Nous avons visité les champs d'oignons, spécialité de la région. Élianne s'est même mise  pieds nus pour « piler » les oignons avec eux! La femme d'Issa a cuisiné pour nous : du riz aux tomates, du poisson avec des aubergines et des piments. C'était très bon et servi à l'africaine dans un grand plat commun. Il y avait cependant des cuillères pour les toubabs. Nous avons rencontré le plus vieil homme du village. C'était assez fascinant d'assister aux salutations d'usage quand les gens se rencontrent : en gros c'est « comment allez-vous? comment va la famille? », etc.  et les réponses appropriées, un peu comme une récitation.

 

Nous avons quitté Issa, sa famille et son village avec plein de belles images dans la tête et... un petit quelque chose dans notre système digestif!

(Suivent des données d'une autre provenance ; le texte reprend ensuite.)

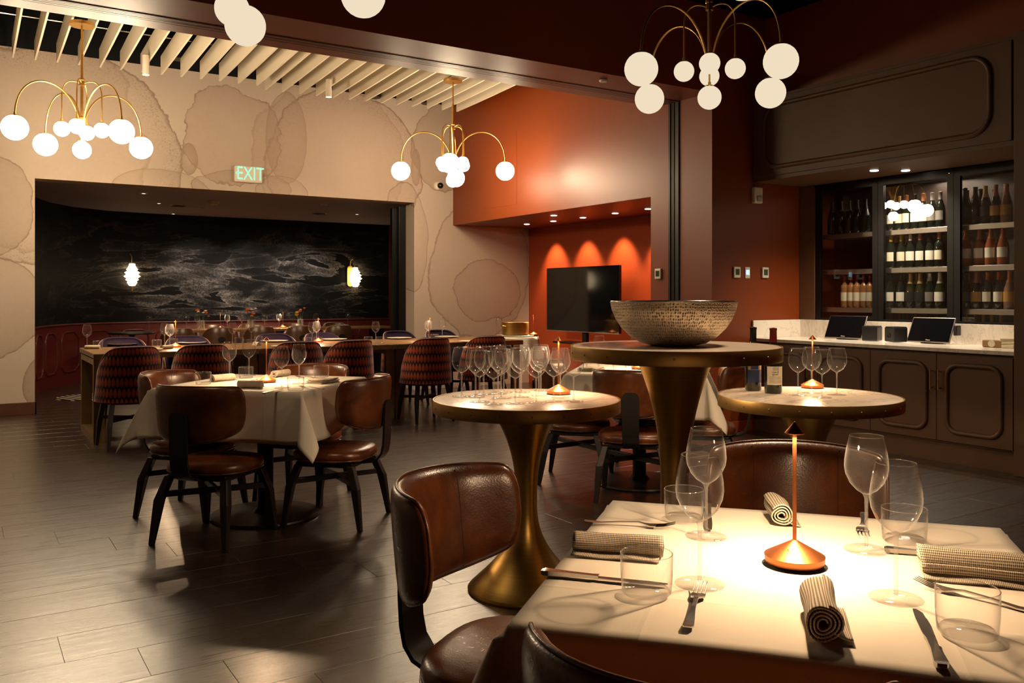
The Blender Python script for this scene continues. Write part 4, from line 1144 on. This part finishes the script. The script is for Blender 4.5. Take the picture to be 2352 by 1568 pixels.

Nous avons été pas mal malades, toute la nuit et la journée du lendemain. Nous avons dû changer nos plans et renoncer à aller à Mopti. Nous n'étions pas en état et cela impliquait de voyager dans des transports sans toilettes, chose essentielle à ce moment-là pour notre survie! Nous avons fait capoter la fille de l'hôtel avec nos demandes de papier-cul. Charlotte a dû leur expliquer qu'elle avait deux malades sur les bras. Tout Bandiagra a fini par savoir que nous étions malades, car une bande de jeunes hommes bien intéressés par Élianne espéraient l'amener à sortir au spectacle le soir, et ils ont été bien déçus qu'elle en soit incapable. (Inutile de vous dire que Charlotte devait l'accompagner afin de réfréner les ardeurs de ces messieurs.) Jeudi soir, je me suis résignée à donner des Immodium à Élianne, afin qu'elle puisse supporter le trajet du lendemain.

 

Nous avons passé la semaine à nous promener autour et à visiter le musée de Bamako. Nous avons aussi vu Ségou sur le chemin du retour de Bandiagara. Nous irons sûrement au marché acheter des souvenirs et nous reposer. Ce matin, nous devons aller chercher nos boubous. J'ai hâte de voir çà.

 

Mon bambara s'améliore. Nous connaissons maintenant une vingtaine de mots et un peu de dogon aussi : agayamo (bonjour) dolopo (merci) et dagao (c'est très bon).

 

ALLAH KAN NOKOYA (que Dieu vous donne la santé)!